> **Task requirements**:
Tally the lines below that contain "scene". The number is the whole answer.

> **Supplied data**:
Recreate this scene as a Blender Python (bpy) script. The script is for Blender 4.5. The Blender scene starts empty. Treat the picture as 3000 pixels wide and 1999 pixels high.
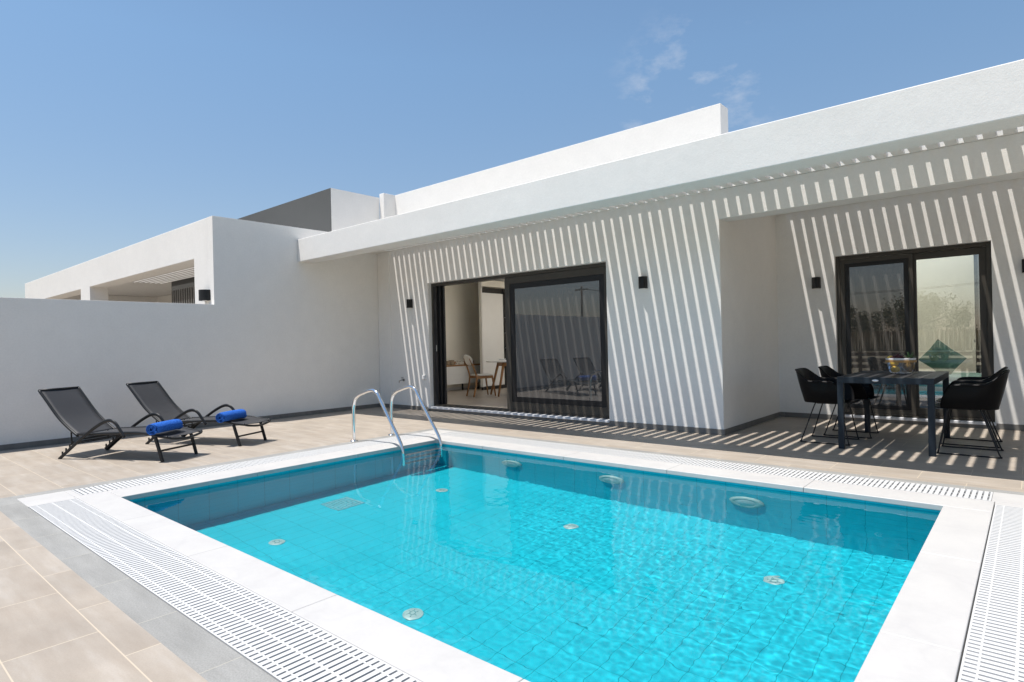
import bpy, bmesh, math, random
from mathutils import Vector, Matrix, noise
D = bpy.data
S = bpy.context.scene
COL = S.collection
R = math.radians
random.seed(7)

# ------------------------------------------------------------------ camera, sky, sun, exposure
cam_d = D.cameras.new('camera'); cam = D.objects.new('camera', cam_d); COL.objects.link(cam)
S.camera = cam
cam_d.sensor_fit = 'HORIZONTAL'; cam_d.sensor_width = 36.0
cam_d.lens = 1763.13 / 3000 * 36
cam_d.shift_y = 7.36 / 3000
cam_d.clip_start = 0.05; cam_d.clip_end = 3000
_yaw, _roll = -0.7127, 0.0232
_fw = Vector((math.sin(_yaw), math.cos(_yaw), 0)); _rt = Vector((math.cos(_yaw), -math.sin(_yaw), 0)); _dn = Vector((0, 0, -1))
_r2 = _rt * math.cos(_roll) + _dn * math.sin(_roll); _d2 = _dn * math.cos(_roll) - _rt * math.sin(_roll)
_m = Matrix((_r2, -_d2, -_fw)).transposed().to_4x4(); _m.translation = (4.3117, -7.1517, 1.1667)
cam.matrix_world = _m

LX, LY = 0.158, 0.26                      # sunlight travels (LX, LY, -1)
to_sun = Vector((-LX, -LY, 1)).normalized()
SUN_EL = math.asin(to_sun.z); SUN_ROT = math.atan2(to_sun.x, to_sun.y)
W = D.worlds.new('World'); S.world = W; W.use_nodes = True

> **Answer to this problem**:
2